As he preaches, Peter has a new-found humility. This is the fruit of his experience of the Paschal mystery: of his desertion and denial, and the subsequent forgiveness of his risen Lord. He simply describes himself and his fellow disciples as “witnesses”. His testimony concerns Jesus’s liberation of those who were “oppressed by the devil”, and Jesus’s triumph over the powers and principalities who “put him to death by hanging him on a tree”.
The only action that Peter ascribes to the disciples is that they “ate and drank with [Jesus] after he rose from the dead”. The reference to food and drink is made to emphasise the materiality of Jesus’s resurrection. After listening to Cornelius and preaching the Good News, Peter once again finds himself a witness, as God acts decisively by sending his Spirit on these Gentile believers.

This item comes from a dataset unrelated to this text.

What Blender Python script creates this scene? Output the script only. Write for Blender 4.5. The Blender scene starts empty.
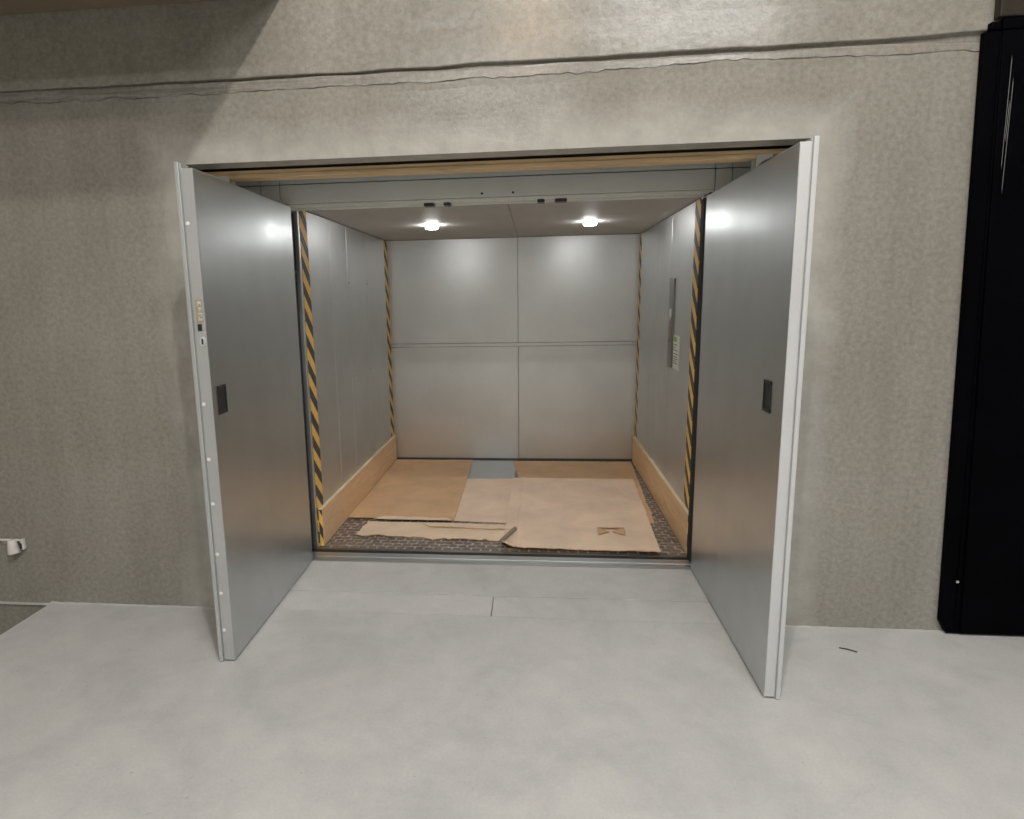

We bear witness to resurrection hope in the midst of great suffering and death. We do not have a set of glib or easy answers. Instead, we have the assurance that Christ and his apostles have walked this way before us, and found in it the way to life eternal. We are to be a “pilgrim Church” that “sings the songs of freedom in the midst of its bondage. . . As we move into the heart of the storm we will sing but we will keep on walking” (The Eye of the Storm).